Wednesday, 17 January 2018
Photo: Stephen Goodwin
Stephen Goodwin’s new guidebook Winter Walks in the Lake District is a collection of easy snow climbs and enjoyable fell walks to help you make the most of cold-weather outings. Following the book’s release, Stephen gave us an insight into the routes featured in the book, advice on winter walking and climbing and what he loves about rambling and scrambling in the snow.

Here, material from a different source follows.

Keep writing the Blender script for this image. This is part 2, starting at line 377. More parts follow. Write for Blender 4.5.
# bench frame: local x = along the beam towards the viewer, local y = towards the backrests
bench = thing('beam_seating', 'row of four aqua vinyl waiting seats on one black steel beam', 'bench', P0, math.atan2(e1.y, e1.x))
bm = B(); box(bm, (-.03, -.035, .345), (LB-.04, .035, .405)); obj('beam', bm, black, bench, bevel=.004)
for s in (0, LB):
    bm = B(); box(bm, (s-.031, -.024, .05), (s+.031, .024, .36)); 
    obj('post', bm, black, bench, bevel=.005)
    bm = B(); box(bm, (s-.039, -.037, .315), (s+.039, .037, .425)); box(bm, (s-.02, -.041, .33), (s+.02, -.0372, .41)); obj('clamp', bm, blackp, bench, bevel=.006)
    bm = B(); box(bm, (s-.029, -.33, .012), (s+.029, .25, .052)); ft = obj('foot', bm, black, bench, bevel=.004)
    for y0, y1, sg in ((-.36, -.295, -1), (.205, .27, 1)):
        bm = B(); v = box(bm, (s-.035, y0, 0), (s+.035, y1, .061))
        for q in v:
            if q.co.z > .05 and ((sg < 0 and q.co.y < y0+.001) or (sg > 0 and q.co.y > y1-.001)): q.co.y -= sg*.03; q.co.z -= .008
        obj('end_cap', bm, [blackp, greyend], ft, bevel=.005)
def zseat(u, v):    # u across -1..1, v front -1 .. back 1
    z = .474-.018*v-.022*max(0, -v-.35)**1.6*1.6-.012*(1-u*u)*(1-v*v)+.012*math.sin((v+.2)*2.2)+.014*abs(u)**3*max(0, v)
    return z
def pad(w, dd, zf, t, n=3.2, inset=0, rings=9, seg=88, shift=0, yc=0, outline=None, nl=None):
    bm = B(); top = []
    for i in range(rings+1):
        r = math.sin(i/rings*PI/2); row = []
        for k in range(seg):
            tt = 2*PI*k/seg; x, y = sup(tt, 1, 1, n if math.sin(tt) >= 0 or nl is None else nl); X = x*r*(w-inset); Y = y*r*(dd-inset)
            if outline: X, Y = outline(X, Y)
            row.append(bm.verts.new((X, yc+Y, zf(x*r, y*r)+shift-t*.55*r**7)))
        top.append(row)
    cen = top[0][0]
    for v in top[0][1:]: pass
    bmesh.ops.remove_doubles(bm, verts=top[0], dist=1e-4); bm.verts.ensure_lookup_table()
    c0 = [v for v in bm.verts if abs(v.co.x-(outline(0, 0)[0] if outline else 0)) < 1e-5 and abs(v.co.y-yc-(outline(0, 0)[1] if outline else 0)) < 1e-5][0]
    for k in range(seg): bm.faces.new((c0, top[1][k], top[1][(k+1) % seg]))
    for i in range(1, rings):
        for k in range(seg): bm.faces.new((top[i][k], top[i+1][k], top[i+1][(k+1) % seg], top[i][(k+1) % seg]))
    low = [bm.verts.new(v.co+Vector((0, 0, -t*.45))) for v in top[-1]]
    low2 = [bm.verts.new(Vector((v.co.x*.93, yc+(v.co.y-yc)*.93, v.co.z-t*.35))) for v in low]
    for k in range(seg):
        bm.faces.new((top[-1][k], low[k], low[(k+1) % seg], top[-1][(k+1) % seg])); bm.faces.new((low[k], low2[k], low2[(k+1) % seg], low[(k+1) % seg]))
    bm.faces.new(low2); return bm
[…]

You have written two other Vertebrate guidebooks: Lake District Climbs and Scrambles (2015) and Day Walks in the Lake District (2009). What will readers find that’s new in Winter Walks in the Lake District?
A dusting of snow or even a hoar frost transforms the hills. But cold, short days add a new seriousness. The clean rock of Helvellyn’s Striding Edge, for example, becomes a bristling snow and ice ridge, a very different proposition from summer, while modest fell tops can become anything from fairyland to the tundra, depending on the weather. And winter brings enchantment to coves and crags you might not be drawn to in summer. The change in the season brings changes to the routes you choose and how you tackle them. One new guidebook is barely enough!
What do you enjoy about walking in the Lake District in winter? 
The clean, crispness of the air after frost or snow, the feel in quieter places that you are treading new tracks (even when you know there’s a summer path buried beneath), sharing sandwiches with a raven – about the only bird that toughs it out on the tops in winter – the sheer wonderment that a landscape so familiar can be so magically transformed.

What are the essentials for a cold-weather walk/climb? 
A flask of hot coffee (tea if you must), a slice of fruitcake and a piece of cheese – perfect accompaniment to contemplation on a frozen fell top! Take careful heed of the weather forecast and pack enough warm, windproof clothing for the worst of any likely scenario. Conditions may seem benign on the streets of Keswick or Ambleside but on the fells above the wind can cut through your layers like a icy knife. Crampons or micro spikes should be carried if there is likely to be ice or hard-packed snow underfoot, and an ice axe if venturing on steep ground. Plus the year-round usuals of map, compass and head torch.

Which are your top three favourite winter routes featured in the book and why?
That’s a tough one. But, in no particular order, here goes: The horseshoe from Grisedale of Nethermost Pike’s east ridge and The Tongue off Dollywaggon Pike – entertaining enough to need an axe and crampons under snow but no rope, along crests that catch any sun that’s going and where in all probability you will be making fresh tracks.
High Rigg from St John’s in the Vale – easy walking on undulating moorland, a pleasure in all seasons, winter perhaps best of all. 
Riggindale and High Street – again, nothing technical, but a shapely ridge rising above the tear-drop tarn of Blea Water and a promenade along the finest ‘High Street’ in the country, no shops but wares beyond price!
Are your favourite winter routes the same as your favourite summer routes and if not what makes them different?
Not necessarily. A deep freeze and layer of snow can make a pleasure out of terrain that is normally oozy bog or loose scree. Of course a classic route like Striding Edge remains a classic whatever the season, it’s just that winter brings a whole character change.